Now Australia has a seat on the Security Council, the Australian delegation should use its position to stand up for the oppressed people of Tibet.
All Australian Govern-ments have previously grovelled to the Chinese Communists and supported their continued criminal occupation of that country.
Tibet is not a part of China, has never been a part of China, the Tibetan people are not Chinese, they don’t speak Chinese, they have their own language, their own culture, their own traditions and their own religion.
There is a much better argument for saying Kuwait is a part of Iraq than that Tibet should be a part of China.
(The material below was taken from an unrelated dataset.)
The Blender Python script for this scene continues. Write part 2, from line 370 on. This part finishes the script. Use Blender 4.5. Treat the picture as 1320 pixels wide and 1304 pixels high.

Communist China wants Tibet because, apart from its minerals, all the major rivers of Asia emanate from Tibet, so who controls Tibet controls all the waters of Asia, a point missed on our myopic politicians.
Both the Labor Govern-ment and Liberal-National Opposition not long ago voted down a Greens motion in the Senate urging the Chinese Government to restore press freedom and release any Tibetan people who have been arbitrarily arrested and supporting the call by Tibetan Prime Minister in exile, Sangay, for a United Nations fact-finding mission to Tibet.
(In the case of the Liberals and Nationals, remember these are the same people who send 500 Australian to die in Vietnam to fight communism.)
When the question of Tibet comes up, we continually hear that trade with China musn’t be jeopardised, yet the Australian Government doesn’t mind sacrificing the lives of soldiers in the pointless war against the Taliban, which shows in foreign affairs, the Australian Government puts dollars before lives.
The Australian UN delegation have the chance now to mark Australia as a country that  champions human rights and the rights of indigenous peoples by standing up for Tibet. But, as getting the seat on the Security Council was just an expensive publicity stunt to shore up the flagging fortunes of the Labor Government, it is 100 per cent certain they won’t do it.